→ EXERCISE
Retype the whole listing, please, keeping every line exact and dropping the pictures.
○ ○ ○ ○
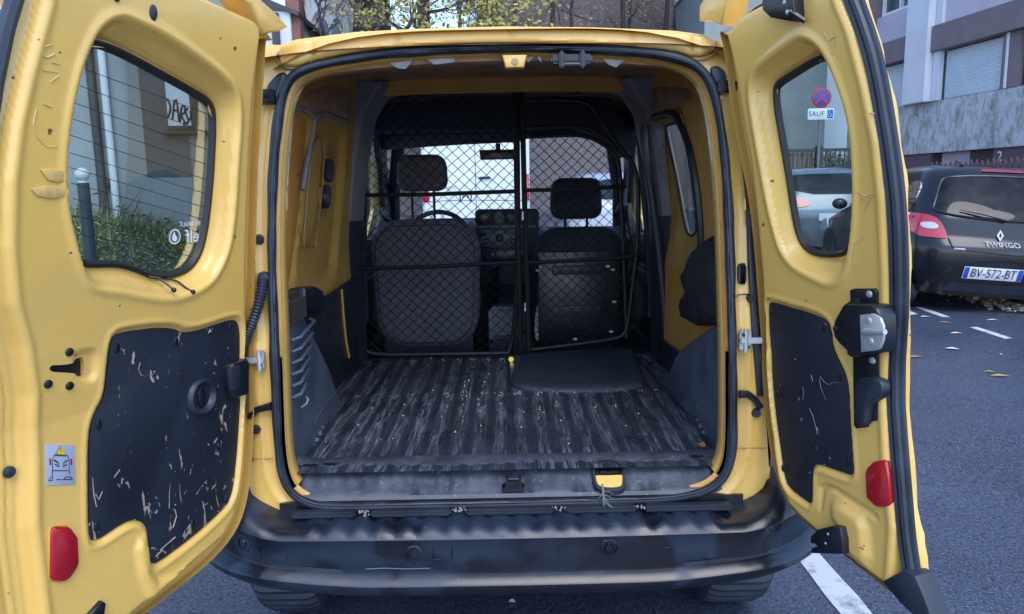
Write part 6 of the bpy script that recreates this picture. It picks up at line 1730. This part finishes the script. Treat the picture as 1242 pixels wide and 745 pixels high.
# ================= OTHER VEHICLES =================
plain('car_black', (.006, .007, .010), (.008, .009, .012), rough=.2, nscale=2, coat=.15, spec=.4)
plain('car_silver', (.15, .18, .22), (.12, .15, .19), rough=.25, nscale=2, coat=.5, metal=.2)
plain('car_pale', (.40, .44, .52), (.34, .38, .46), rough=.3, nscale=2, coat=.5)
plain('plate_white', (.68, .72, .78), (.62, .66, .72), rough=.4)
plain('lamp_red', (.50, .012, .03), (.38, .01, .025), rough=.12, nscale=30, coat=1)
plain('lamp_clear', (.55, .56, .60), (.4, .4, .45), rough=.15, nscale=40, coat=1)
plain('alloy', (.35, .36, .38), (.25, .26, .28), rough=.35, metal=.8)
class Car:
    """shape functions of a hatchback: rear line yr, front line yf, half width hw, all by height"""
    def __init__(s, rear, front, width, rad=.2, bow=.07):
        s.r, s.f, s.w, s.rad, s.bow = np.array(rear), np.array(front), np.array(width), rad, bow
    def Yr(s, z): return np.interp(z, s.r[:, 0], s.r[:, 1])
    def Yf(s, z): return np.interp(z, s.f[:, 0], s.f[:, 1])
    def W(s, z): return np.interp(z, s.w[:, 0], s.w[:, 1])
    def rearmap(s, u, v, w):
        hw = s.W(v); e = np.clip(np.abs(u) - (hw - s.rad), 0, s.rad)
        y = s.Yr(v) + s.rad - np.sqrt(np.maximum(0, s.rad ** 2 - e ** 2)) + s.bow * (u / np.maximum(.3, hw)) ** 2
        return np.stack([u, y - w, v], 1)
    def sidemap(s, sgn):
        return lambda u, v, w: np.stack([sgn * (s.W(v) - .03 * np.clip((u - 2.9) / .7, 0, 1) ** 2 + w), u, v], 1)
    def ring(s, z, n=12):
        hw, y0, y1 = float(s.W(z)), float(s.Yr(z)), float(s.Yf(z)); P = []
        r = min(s.rad, (y1 - y0) / 3)
        # rear edge
        for u in np.linspace(-(hw - r), hw - r, n): P.append((u, y0 + s.bow * (u / hw) ** 2))
        for a in np.linspace(0, math.pi / 2, 7)[1:]: P.append((hw - r + r * math.sin(a), y0 + s.bow * min(1, ((hw - r + r * math.sin(a)) / hw) ** 2) + r - r * math.cos(a)))
        for t in np.linspace(0, 1, 18)[1:-1]: P.append((hw - .03 * max(0, (t - .8) / .2) ** 2, y0 + r + s.bow + (y1 - .28 - y0 - r - s.bow) * t))
        for a in np.linspace(0, math.pi / 2, 7): P.append((hw - .25 + .22 * math.cos(a), y1 - .28 + .22 * math.sin(a)))
        Q = P[n:]
        for u in np.linspace(hw - .3, -(hw - .3), n): P.append((u, y1 - .06 + .06 * (1 - (u / hw) ** 2)))
        for x, y in Q[::-1]: P.append((-x, y))
        return [(x, y, z) for x, y in P]
    def body(s, mat, parent, zs=None, name='body'):
        zs = zs if zs is not None else np.r_[.2, .25, .32, .40, .48, .56, .62, .68, .74, .80, .86, .92, .97, 1.02, 1.08, 1.15, 1.22, 1.29, 1.35, 1.40, 1.44, s.r[-1, 0]]
        return MB().loft([s.ring(z) for z in zs], True, True, True).build(name, mat, parent, 45)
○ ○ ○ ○
→ THE COMPLETED TASK
Write part 6 of the bpy script that recreates this picture. It picks up at line 1730. This part finishes the script. Treat the picture as 1242 pixels wide and 745 pixels high.
# ================= OTHER VEHICLES =================
plain('car_black', (.006, .007, .010), (.008, .009, .012), rough=.2, nscale=2, coat=.15, spec=.4)
plain('car_silver', (.15, .18, .22), (.12, .15, .19), rough=.25, nscale=2, coat=.5, metal=.2)
plain('car_pale', (.40, .44, .52), (.34, .38, .46), rough=.3, nscale=2, coat=.5)
plain('plate_white', (.68, .72, .78), (.62, .66, .72), rough=.4)
plain('lamp_red', (.50, .012, .03), (.38, .01, .025), rough=.12, nscale=30, coat=1)
plain('lamp_clear', (.55, .56, .60), (.4, .4, .45), rough=.15, nscale=40, coat=1)
plain('alloy', (.35, .36, .38), (.25, .26, .28), rough=.35, metal=.8)
class Car:
    """shape functions of a hatchback: rear line yr, front line yf, half width hw, all by height"""
    def __init__(s, rear, front, width, rad=.2, bow=.07):
        s.r, s.f, s.w, s.rad, s.bow = np.array(rear), np.array(front), np.array(width), rad, bow
    def Yr(s, z): return np.interp(z, s.r[:, 0], s.r[:, 1])
    def Yf(s, z): return np.interp(z, s.f[:, 0], s.f[:, 1])
    def W(s, z): return np.interp(z, s.w[:, 0], s.w[:, 1])
    def rearmap(s, u, v, w):
        hw = s.W(v); e = np.clip(np.abs(u) - (hw - s.rad), 0, s.rad)
        y = s.Yr(v) + s.rad - np.sqrt(np.maximum(0, s.rad ** 2 - e ** 2)) + s.bow * (u / np.maximum(.3, hw)) ** 2
        return np.stack([u, y - w, v], 1)
    def sidemap(s, sgn):
        return lambda u, v, w: np.stack([sgn * (s.W(v) - .03 * np.clip((u - 2.9) / .7, 0, 1) ** 2 + w), u, v], 1)
    def ring(s, z, n=12):
        hw, y0, y1 = float(s.W(z)), float(s.Yr(z)), float(s.Yf(z)); P = []
        r = min(s.rad, (y1 - y0) / 3)
        # rear edge
        for u in np.linspace(-(hw - r), hw - r, n): P.append((u, y0 + s.bow * (u / hw) ** 2))
        for a in np.linspace(0, math.pi / 2, 7)[1:]: P.append((hw - r + r * math.sin(a), y0 + s.bow * min(1, ((hw - r + r * math.sin(a)) / hw) ** 2) + r - r * math.cos(a)))
        for t in np.linspace(0, 1, 18)[1:-1]: P.append((hw - .03 * max(0, (t - .8) / .2) ** 2, y0 + r + s.bow + (y1 - .28 - y0 - r - s.bow) * t))
        for a in np.linspace(0, math.pi / 2, 7): P.append((hw - .25 + .22 * math.cos(a), y1 - .28 + .22 * math.sin(a)))
        Q = P[n:]
        for u in np.linspace(hw - .3, -(hw - .3), n): P.append((u, y1 - .06 + .06 * (1 - (u / hw) ** 2)))
        for x, y in Q[::-1]: P.append((-x, y))
        return [(x, y, z) for x, y in P]
    def body(s, mat, parent, zs=None, name='body'):
        zs = zs if zs is not None else np.r_[.2, .25, .32, .40, .48, .56, .62, .68, .74, .80, .86, .92, .97, 1.02, 1.08, 1.15, 1.22, 1.29, 1.35, 1.40, 1.44, s.r[-1, 0]]
        return MB().loft([s.ring(z) for z in zs], True, True, True).build(name, mat, parent, 45)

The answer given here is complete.